In those talks Unifor has stressed that retraining and buy-outs for workers affected by the shift off fossil fuels aren’t enough. “People want to be productive, they want to be in the workforce,” Bondy said. One aspect of a genuine “just transition” could be paying for workers to clean up and decommission oilsands sites — a process groups like Environmental Defence estimate could cost upwards of $51 billion.
“Those workers that know that worksite best could be employed to help leave behind a greener site,” Bondy said. “Rather than giving subsidies to corporations let’s start talking about subsidizing the workers.”
Looking to the election
At this point the Green New Deal in Canada is still a work in progress, a statement of principles and a rallying cry. But participants in over 150 town hall meetings across the country are hoping to define specifics that will have the enthusiastic backing of climate activists, Indigenous communities and labour unions.
Building a unified social movement is crucial, advocates argue, because Canada lacks an Ocasio-Cortez-type leader ensuring transformative climate action is a major political priority.
“Because we don’t have national political figures who are articulating the Green New Deal vision with the kind of boldness and convention-shattering ambition that you see in the Ocasio-Cortez-Markey resolution... we are seeing social movement forces actually take up the first push,” said Avi Lewis, who is involved with the Green New Deal movement on both sides of the border. “So that’s a very different dynamic than in the United States.”
And unlike the U.S., where activists can take advantage of a long primary process to pressure Democratic candidates for president into bold positions, Canada’s Green New Deal backers have less than five months to go until the federal election. “We don’t have the same amount of time,” Jimenez said.
Her best-case scenario is for a grassroots movement so strong and effective that it completely shifts the terms of political debate, leading MPs from the Liberals, NDP and Greens to stake out the strongest possible positions on climate change. “It’s about actually getting behind those very specific individual candidates,” she said. Then on election day, Canadians vote in enough climate leaders to form a coalition government dedicated to putting the Green New Deal into action.

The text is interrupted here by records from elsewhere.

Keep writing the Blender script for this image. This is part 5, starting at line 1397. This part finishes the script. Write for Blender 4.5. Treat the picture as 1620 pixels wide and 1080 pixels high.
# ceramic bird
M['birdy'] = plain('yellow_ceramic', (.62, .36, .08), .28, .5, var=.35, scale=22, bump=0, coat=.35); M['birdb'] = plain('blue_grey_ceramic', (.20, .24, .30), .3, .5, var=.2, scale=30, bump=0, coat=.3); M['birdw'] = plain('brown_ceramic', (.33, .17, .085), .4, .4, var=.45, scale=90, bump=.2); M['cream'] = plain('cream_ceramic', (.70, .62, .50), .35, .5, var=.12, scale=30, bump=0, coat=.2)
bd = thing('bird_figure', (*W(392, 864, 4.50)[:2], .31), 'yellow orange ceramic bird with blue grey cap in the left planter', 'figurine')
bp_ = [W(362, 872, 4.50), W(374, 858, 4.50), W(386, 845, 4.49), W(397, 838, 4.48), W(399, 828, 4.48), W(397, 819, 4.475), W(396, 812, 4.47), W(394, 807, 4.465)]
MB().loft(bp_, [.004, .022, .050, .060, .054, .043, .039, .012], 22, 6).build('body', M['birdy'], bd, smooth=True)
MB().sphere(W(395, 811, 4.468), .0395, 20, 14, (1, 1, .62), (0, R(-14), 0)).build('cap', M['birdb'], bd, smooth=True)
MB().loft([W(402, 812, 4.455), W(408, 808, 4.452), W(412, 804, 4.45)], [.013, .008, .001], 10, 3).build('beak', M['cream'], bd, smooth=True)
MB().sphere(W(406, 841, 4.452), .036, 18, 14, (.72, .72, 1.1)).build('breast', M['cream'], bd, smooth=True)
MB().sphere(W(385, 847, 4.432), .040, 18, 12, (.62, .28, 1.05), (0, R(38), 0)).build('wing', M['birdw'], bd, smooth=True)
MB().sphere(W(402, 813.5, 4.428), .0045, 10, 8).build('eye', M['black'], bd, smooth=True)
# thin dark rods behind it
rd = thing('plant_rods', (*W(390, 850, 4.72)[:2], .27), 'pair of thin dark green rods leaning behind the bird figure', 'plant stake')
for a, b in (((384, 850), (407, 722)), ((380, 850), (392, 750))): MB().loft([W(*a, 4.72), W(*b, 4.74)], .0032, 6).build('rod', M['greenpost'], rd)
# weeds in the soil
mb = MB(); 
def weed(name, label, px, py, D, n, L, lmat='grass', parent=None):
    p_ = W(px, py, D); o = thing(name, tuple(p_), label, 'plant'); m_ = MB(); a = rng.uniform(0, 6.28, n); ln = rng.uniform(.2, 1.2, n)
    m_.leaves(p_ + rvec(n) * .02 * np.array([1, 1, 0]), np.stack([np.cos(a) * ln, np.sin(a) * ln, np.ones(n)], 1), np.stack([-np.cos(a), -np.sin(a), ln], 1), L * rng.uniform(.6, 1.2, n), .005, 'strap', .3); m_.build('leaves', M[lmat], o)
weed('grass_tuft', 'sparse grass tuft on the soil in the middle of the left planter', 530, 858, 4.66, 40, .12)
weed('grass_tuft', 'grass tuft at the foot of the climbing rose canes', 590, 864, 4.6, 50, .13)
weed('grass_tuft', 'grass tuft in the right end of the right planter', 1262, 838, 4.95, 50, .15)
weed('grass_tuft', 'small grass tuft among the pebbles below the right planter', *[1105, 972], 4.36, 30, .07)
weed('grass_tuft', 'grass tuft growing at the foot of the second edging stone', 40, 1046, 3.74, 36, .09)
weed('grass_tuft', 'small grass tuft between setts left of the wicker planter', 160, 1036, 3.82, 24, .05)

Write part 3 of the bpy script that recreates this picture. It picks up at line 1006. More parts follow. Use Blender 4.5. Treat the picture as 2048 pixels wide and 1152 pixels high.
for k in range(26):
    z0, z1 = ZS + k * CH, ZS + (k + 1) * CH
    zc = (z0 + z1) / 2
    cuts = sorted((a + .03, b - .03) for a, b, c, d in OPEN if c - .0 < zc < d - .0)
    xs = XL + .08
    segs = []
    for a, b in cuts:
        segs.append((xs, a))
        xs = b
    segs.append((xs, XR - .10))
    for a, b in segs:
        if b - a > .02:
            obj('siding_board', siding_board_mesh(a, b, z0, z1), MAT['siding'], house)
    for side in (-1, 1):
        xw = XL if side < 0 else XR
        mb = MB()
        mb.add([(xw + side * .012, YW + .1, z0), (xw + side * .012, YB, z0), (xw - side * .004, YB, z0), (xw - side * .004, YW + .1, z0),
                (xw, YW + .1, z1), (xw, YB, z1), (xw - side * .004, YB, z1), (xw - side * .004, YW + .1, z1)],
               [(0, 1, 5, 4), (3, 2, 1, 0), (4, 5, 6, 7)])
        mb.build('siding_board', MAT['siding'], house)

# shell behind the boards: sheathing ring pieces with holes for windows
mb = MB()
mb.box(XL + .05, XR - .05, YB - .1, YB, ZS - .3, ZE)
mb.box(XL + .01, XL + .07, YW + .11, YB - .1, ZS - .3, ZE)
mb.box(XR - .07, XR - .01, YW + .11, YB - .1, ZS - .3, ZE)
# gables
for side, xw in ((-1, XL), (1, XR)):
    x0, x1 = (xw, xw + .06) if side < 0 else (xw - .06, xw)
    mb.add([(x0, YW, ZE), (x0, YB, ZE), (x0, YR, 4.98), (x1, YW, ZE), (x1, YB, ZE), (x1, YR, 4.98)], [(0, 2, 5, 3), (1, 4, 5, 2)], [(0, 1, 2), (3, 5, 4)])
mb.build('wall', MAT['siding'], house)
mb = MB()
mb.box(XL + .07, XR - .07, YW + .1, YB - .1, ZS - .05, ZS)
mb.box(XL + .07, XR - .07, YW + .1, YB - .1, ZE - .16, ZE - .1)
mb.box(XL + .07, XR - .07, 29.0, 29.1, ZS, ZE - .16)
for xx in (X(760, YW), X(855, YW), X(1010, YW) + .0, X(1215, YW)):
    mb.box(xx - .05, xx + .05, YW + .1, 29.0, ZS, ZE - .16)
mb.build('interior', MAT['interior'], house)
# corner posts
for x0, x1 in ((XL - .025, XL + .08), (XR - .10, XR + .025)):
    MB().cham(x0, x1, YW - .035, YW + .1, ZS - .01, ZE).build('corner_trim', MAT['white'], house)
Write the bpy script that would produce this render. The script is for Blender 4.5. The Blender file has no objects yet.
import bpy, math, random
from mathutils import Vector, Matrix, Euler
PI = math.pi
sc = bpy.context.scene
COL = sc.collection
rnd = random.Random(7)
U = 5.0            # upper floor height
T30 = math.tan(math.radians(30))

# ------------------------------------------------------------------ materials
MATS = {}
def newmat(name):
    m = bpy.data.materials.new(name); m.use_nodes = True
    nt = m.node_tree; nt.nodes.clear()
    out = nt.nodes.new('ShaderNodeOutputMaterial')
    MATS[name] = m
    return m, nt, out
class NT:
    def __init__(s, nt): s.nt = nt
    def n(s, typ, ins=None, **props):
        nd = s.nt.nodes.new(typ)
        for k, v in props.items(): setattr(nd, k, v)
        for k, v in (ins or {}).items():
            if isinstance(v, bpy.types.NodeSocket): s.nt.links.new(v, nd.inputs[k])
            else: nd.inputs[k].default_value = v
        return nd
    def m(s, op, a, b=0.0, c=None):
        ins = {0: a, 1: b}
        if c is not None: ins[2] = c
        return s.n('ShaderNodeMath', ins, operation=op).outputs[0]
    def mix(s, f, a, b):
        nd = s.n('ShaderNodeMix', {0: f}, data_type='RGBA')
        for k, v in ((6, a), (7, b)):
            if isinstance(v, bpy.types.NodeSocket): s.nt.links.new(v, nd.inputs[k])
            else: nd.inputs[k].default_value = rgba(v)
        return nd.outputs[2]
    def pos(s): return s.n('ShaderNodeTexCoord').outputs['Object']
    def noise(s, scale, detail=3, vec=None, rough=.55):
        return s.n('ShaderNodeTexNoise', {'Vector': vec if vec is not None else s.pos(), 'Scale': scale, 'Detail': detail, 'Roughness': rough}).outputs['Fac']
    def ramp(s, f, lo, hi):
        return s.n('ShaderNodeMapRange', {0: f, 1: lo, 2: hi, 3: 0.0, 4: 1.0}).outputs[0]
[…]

Jimenez knows that a lot could go wrong with this plan. Carefully negotiated grassroots alliances could fray or fall apart. Progressive politicians could backtrack. Scheer’s Conservatives, backed by the fossil fuel industry and stoking far-right nativism, could surge forward to a majority. But to her, the Green New Deal seems like the only compelling option available.
“We have less than 11 years to cut our emissions in half, which means if we want massive political action, basically this election might be our last best chance,” Jimenez said. “I’m nervous, there’s a lot of work to do, but I’m mostly feeling fired up.”